Does God the Holy Spirit sincerely desire to bring all sinners to repentance and faith? The answer is, “Yes!” The prophet Ezekiel wrote, “‘As I live,’ says the Lord God, ‘I have no pleasure in the death of the wicked, but that the wicked turn from his way and live. Turn, turn from your evil ways!’” Ezekiel 33:11. The apostle Peter wrote, “The Lord . . . is longsuffering toward us, not willing that any should perish but that all should come to repentance,” 2 Peter 3:9. The apostle Paul wrote, “(God) desires all men to be saved and to come to the knowledge of the truth,” 1 Timothy 2:4.
Having declared the Gospel so clearly, it is natural that a question arises. If Christ died to save all, and God desires the salvation of all, then why are not all people saved? Scripture also answers this question. Many in their unbelief and their rejection of Jesus as God’s Son and their Savior stubbornly close their ears to the voice of the Holy Spirit and are eternally lost because of their own fault.

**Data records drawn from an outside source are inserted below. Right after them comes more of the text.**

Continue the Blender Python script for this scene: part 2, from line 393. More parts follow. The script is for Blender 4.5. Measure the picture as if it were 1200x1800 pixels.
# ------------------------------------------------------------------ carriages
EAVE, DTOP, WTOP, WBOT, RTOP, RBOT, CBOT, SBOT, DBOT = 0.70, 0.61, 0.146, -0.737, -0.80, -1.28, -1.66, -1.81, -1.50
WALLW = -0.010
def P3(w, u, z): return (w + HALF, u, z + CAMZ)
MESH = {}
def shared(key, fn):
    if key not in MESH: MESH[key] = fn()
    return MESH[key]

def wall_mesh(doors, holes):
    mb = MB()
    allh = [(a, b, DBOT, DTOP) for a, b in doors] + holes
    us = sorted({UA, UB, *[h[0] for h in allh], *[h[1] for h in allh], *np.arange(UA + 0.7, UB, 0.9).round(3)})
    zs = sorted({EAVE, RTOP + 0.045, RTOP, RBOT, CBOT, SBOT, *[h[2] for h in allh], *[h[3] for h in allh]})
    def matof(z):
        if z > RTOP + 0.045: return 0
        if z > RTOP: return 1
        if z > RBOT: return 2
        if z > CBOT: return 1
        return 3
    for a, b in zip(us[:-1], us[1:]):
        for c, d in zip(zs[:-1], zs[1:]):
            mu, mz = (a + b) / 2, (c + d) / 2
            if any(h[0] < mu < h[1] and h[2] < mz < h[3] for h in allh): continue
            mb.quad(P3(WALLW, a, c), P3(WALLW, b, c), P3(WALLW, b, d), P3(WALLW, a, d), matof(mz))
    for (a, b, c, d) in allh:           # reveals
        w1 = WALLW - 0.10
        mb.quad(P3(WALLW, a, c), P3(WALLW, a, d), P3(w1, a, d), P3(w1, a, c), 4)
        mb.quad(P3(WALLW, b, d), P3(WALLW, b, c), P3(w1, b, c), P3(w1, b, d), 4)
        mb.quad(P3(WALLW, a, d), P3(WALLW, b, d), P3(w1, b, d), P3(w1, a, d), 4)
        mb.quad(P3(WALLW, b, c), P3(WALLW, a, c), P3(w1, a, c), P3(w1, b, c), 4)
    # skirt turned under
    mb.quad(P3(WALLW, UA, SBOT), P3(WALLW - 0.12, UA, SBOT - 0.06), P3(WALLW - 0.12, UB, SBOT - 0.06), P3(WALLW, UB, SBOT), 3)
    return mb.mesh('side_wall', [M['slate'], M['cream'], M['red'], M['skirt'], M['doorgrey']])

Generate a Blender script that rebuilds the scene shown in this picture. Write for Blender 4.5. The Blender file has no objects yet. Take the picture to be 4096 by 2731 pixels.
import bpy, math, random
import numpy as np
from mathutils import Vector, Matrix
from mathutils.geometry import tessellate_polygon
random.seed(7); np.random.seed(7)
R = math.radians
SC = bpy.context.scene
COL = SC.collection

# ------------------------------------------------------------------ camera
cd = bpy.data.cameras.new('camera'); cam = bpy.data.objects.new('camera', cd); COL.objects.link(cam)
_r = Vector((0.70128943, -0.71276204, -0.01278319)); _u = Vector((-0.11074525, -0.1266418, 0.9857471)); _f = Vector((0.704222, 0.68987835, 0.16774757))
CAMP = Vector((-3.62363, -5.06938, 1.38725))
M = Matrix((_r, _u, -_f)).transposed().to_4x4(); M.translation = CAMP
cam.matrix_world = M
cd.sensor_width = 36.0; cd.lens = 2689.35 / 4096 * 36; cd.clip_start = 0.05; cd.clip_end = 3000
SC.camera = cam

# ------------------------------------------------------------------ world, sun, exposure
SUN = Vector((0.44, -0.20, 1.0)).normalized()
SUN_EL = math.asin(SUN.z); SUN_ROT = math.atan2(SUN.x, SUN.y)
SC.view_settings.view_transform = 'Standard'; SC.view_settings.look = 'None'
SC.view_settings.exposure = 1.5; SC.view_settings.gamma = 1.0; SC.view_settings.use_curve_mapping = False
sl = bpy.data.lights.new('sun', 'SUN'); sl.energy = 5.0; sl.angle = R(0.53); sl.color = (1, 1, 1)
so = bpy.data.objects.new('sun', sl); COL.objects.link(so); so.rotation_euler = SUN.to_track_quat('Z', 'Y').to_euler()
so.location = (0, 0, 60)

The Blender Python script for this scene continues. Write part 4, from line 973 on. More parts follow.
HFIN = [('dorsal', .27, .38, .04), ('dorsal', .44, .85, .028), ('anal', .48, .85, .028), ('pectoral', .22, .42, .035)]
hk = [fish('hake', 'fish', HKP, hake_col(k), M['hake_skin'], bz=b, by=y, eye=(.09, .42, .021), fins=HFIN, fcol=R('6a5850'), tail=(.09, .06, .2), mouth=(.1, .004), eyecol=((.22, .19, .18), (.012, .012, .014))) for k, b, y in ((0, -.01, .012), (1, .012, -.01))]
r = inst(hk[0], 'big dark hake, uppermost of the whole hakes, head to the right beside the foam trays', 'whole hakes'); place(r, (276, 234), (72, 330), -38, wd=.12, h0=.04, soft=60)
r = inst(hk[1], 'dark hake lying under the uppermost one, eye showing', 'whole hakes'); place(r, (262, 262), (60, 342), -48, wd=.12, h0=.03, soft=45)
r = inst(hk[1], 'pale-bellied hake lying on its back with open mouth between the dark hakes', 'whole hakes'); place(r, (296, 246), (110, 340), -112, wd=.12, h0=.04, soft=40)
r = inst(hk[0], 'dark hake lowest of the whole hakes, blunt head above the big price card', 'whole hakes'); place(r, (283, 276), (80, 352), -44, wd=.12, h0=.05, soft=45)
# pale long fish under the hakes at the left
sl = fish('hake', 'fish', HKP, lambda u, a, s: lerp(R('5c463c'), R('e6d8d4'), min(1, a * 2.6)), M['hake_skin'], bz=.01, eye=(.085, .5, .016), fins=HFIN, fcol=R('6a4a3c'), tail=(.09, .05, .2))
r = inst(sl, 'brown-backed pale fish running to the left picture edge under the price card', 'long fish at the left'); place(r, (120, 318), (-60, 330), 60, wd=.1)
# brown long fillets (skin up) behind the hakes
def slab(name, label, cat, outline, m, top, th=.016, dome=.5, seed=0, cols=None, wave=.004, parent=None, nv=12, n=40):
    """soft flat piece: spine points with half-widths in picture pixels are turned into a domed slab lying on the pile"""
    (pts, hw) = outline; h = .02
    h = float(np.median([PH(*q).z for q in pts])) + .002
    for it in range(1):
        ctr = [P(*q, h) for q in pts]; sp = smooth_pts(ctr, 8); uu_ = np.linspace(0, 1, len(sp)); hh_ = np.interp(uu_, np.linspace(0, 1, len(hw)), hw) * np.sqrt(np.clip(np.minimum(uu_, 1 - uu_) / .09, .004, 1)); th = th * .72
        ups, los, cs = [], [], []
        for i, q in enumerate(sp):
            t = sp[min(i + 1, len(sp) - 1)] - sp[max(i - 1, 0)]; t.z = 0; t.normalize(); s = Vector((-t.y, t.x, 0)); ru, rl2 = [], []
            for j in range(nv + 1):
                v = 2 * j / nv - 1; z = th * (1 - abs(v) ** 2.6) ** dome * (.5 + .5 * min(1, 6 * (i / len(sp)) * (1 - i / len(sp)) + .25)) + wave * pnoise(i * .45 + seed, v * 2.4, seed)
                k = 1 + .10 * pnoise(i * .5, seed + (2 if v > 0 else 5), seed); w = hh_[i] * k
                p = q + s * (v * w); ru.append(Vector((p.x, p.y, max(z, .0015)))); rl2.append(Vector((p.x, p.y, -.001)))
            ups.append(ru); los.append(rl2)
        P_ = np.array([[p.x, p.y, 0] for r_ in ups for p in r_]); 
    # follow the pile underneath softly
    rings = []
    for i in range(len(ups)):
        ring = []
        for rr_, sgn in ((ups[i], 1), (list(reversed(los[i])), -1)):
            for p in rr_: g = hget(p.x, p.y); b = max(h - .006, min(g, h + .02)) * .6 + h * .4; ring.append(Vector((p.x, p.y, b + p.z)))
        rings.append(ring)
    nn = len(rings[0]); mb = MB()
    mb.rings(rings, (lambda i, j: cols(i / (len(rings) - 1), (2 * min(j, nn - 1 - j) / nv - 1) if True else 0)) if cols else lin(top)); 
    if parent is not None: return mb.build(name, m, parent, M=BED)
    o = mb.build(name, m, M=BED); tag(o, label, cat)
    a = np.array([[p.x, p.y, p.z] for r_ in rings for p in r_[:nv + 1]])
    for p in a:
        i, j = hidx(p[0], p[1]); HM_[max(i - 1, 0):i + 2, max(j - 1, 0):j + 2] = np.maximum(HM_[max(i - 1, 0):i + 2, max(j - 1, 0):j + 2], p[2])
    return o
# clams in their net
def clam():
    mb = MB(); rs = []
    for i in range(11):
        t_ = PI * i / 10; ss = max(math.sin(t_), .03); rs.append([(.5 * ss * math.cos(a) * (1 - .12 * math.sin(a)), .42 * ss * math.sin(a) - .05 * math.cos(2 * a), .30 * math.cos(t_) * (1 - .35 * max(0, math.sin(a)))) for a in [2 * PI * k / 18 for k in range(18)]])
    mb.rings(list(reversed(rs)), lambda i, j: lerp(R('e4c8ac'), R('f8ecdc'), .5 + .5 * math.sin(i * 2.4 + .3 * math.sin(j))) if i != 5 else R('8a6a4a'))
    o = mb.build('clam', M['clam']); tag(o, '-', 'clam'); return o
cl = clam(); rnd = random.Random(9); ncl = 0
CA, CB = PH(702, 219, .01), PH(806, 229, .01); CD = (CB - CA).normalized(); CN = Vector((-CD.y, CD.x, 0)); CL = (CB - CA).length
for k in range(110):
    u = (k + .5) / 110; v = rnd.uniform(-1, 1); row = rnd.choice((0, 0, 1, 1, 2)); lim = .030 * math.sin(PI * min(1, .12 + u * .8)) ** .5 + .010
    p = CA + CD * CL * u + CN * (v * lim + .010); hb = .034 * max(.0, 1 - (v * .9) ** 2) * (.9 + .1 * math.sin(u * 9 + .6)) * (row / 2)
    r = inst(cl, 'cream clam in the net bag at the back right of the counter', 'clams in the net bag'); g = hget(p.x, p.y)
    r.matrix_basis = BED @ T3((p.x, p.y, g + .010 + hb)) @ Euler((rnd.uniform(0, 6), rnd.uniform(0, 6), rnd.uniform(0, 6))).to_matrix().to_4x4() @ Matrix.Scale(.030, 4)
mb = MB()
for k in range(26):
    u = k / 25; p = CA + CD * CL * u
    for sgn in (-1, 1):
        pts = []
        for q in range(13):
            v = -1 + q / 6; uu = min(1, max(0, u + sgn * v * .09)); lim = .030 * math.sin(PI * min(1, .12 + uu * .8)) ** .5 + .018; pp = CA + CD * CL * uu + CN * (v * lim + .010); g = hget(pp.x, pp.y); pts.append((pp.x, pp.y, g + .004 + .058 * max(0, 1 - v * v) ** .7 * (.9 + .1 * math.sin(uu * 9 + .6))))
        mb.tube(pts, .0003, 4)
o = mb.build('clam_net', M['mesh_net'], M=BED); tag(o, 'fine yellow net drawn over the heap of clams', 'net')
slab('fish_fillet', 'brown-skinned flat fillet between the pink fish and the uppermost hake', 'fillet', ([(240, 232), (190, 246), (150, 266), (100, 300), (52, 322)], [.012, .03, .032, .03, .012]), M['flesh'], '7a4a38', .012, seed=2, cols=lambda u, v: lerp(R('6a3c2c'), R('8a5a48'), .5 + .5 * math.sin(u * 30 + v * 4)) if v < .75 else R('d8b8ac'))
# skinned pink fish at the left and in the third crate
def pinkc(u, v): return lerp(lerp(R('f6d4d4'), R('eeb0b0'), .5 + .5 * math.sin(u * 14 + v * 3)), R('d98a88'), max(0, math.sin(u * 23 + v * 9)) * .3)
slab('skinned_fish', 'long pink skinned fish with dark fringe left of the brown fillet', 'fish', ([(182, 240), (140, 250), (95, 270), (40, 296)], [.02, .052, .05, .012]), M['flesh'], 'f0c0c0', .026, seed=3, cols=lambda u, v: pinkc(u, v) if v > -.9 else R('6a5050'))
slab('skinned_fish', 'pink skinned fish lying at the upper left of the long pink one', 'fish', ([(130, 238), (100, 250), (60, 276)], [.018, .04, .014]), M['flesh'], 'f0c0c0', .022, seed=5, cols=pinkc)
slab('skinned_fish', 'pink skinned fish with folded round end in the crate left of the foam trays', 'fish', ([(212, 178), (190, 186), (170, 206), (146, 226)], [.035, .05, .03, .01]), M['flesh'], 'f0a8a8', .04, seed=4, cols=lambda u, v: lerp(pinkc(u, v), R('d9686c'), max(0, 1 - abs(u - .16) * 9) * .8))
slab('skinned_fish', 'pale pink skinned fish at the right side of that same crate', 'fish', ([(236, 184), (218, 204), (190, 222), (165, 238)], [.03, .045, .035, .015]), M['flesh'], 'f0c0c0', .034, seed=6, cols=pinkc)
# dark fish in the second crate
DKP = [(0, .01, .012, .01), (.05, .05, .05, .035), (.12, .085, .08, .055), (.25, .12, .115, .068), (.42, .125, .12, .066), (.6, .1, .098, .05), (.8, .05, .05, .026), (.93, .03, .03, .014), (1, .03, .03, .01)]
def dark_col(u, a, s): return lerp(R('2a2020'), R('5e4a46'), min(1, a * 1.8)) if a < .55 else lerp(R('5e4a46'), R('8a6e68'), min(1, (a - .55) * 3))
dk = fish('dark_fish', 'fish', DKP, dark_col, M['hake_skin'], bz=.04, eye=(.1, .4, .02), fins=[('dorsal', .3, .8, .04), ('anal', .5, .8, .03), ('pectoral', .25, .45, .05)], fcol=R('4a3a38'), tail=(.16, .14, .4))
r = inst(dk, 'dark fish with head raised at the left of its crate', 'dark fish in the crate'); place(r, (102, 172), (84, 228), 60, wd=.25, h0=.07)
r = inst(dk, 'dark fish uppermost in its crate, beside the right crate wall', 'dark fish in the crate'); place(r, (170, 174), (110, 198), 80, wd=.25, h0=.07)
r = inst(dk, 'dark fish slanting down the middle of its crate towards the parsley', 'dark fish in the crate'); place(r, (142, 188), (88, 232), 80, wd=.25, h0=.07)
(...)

Think of the ministry of Jesus. How He pleaded with the people of Israel! Yet the vast majority rejected His pleading. The evangelist John writes at the beginning of his Gospel, “He came to His own, and His own did not receive Him,” John 1:11. At the beginning of the first Holy Week, when Jesus came near to Jerusalem, “He saw the city and wept over it,” Luke 19:41. Yes, He cried out to the people, “O Jerusalem, Jerusalem, the one who kills the prophets and stones those who are sent to her! How often I wanted to gather your children together, as a hen gathers her chicks under her wings, but you were not willing!”
Today, how many are unwilling to hear the voice of Jesus as He calls for repentance and faith! How many refuse to listen to Christ-exalting pastors who urge and invite them to believe that Jesus is the Son of God and the Son of Man, who suffered and died on the cross at Calvary to wash away our sins and who rose from the dead to conquer death and the devil! Believe on the Lord Jesus Christ, and do not turn a deaf ear to His call!
Today Thy mercy calls us, To wash away our sin.
However great our trespass, Whatever we have been,
However long from mercy, Our hearts have turned away,
Thy precious blood can cleanse us, And make us white today.
O all-embracing Mercy, O ever-open Door,
What should we do without Thee, When heart and eye run o’er?
When all things seem against us, To drive us to despair,
We know one gate is open, One ear will hear our prayer. Amen.